The infrastructure debate is about to take center stage in Congress – where the issue of spending federal funds to replace deteriorating state water pipe systems will soon come into focus. But if the iron pipe lobby has its way, cities will be forced to use ductile iron pipe for these federally-funded projects, despite competing materials that exist which are less expensive and last twice as long. And there would be no accountability measures in place for states to ensure U.S. taxpayer resources are used efficiently and responsibly.

America’s iron pipe water system is crumbling. Water main breaks are occurring in record numbers, resulting in the loss of more than 2.6 trillion gallons of treated water every year. These pipes are in desperate need of replacement as part of a broader effort to improve our nation’s infrastructure.

There was a time when iron pipe was the only material that could do the job.
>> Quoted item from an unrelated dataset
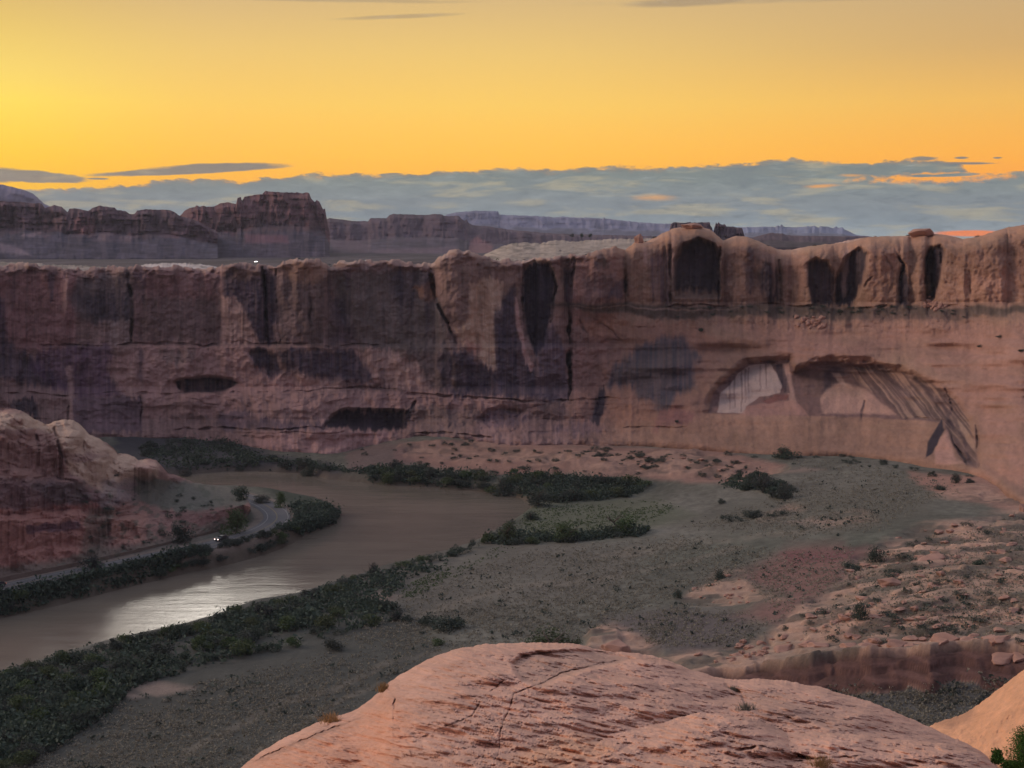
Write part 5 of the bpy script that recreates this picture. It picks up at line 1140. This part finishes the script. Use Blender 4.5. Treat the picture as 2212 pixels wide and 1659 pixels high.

But that’s not the case anymore.  Innovative materials have been developed in recent decades, including PVC pipe – which has twice the projected lifespan of ductile iron pipe and can withstand extreme temperatures.  PVC pipe is less expensive than iron pipe to manufacture and install, and its lightweight construction requires less cost and energy to transport.

The iron pipe industry wants the public to believe today’s iron pipe is as strong as the material that’s been underground for a nearly a century.  It’s not.  Old water pipe systems were built using cast iron, but it’s far too heavy and cost prohibitive today. The industry now uses ductile iron, which has a much thinner wall and is lined with concrete, which can deteriorate over time.  (Burton, MI had to replace its ductile iron pipes when they failed after just 15 years. The city switched to PVC pipe, saving more than $2M and enabling service to more homes.)

The iron pipe lobby knows PVC pipe is a potential threat.  So it’s trying to block competing materials, like PVC pipe, from ever reaching decision tables in municipalities across the country.  The iron pipe industry has sent letters to cities urging that its material be exclusively available to local city engineers.  The iron pipe lobby wants to limit competition – because it knows if iron pipe goes head-to-head with PVC pipe, the industry will lose market share. Some cities, like Burton, MI, are responding by defending the value of open competition.

Iron pipe’s campaign to block open competition would force taxpayers to pay more for a lower quality material – both in the short and long run. Competition lowers prices.  And research shows open competition can save taxpayers anywhere from 30% to 50% even when ductile iron pipe is the material ultimately selected. That means the same ductile iron pipe by the same company would unnecessarily cost taxpayers in closed bidding areas nearly 50% more than it would if open competition was allowed. And this doesn’t account for ductile iron pipe’s long-term burden on taxpayers, as its material has a projected lifespan half that of PVC pipe.

Cities shouldn’t be restricted to one specific material. But cities should have the right to determine, for themselves, what material is right for them to replace their corroding iron pipe water systems.

The iron pipe industry now wants the USG to grant states federal infrastructure funds without any oversight. Today, nearly 70 percent of all U.S. municipalities practice closed bidding. Handing federal funds to states with no strings attached, without any obligation to consider all pipe material options available, assures these funds will be spent on iron pipe – at the expense of U.S. taxpayers. It would act as a federal earmark for iron pipe, with no accountability to ensure fed resources are used effectively for their designated purpose at the state level.  

If federal funds are spent on state infrastructure improvement projects, federal taxpayers deserve to know how these funds are being used. Localities must have the final say in allocating federal resources.  At the same time, taxpayers deserve to know what they’re paying for and why, for example, the very same iron pipe costs 35% more in Raleigh than it does in Charlotte. No one is suggesting localities shouldn’t have the final say in allocating federal resources. But is it not fiscal malpractice if the federal government stood idly by and did nothing to make sure USG funds are being utilized responsibly, and in the most efficient manner possible, to ensure U.S. taxpayers receive the most bang for their buck?